Unfortunately, discussions about performance and best practices cannot readily factor in how busy a given instance of Airtable is. We all know that any given instance of a base is like a container at the server level and such container is granted a fixed amount resources; enterprise accounts have more and free accounts have less. But even an enterprise account can be brought to its knees with lots of automations, external API use, and external automations from Zapier and Integromat.

As such, when we test various patterns and performance characteristics in our quaint little pro accounts and feel all worm and fuzzy, we are simply engaging in confirmation biases that are likely to be misleading when applied in real conditions.

Yep - this is a very good point that I should have explored. It is roughly 9.1% faster when it comes to establishing and seeking a specific id from the record set. It’s a wise enhancement.

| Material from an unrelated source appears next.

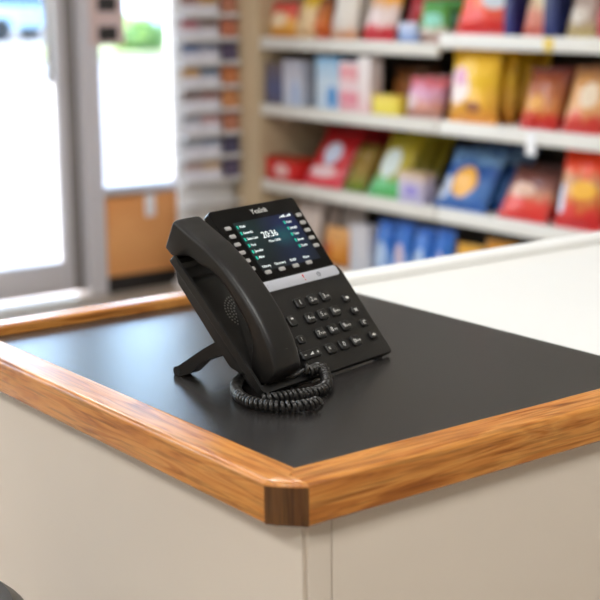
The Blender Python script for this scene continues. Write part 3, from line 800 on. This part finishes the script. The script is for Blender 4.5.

Despite all of my words and attempts to be clear about the requirements in my initial scenario, I get the sense that I’m not making it fully apparent the issues that some processes face. Earlier, @kuovonne said this and it seems to be what you are saying.

Your comment makes sense [to me] if the link is already established. But what if the relationship does not exist and needs to now be asserted [programmatically] in an ad-hoc fashion as a result of other workflow process outcomes? In some business requirements, relationships between records are not established until other events in the process occur. And, there are also cases where relationships must change.

Am I correct in understanding that some iterative process must locate b.record as it relates to a.record in order for the desired link to be established? Or, am I missing some magical approach or data model that escapes me and seemingly the vast Airtable user community? I’m old - I miss a lot of obvious methods to create better systems. :winking_face:

I think that it is clear now. In my initial reply (about a tiny detail that I am now thinking would have been better left alone) I included two scenarios. I believe my second scenario is what you want. I included my first scenario because it is such a common use case that also requires retrieving all of the records, and I used to use iteration before I discovered the getRecord function.

I don’t think you miss much.

That’s kind. I assure you - I miss a lot from time-to-time. But most important, by definition, I generally don’t have a sense for what I miss. :slightly_smiling_face: I need others to tell me.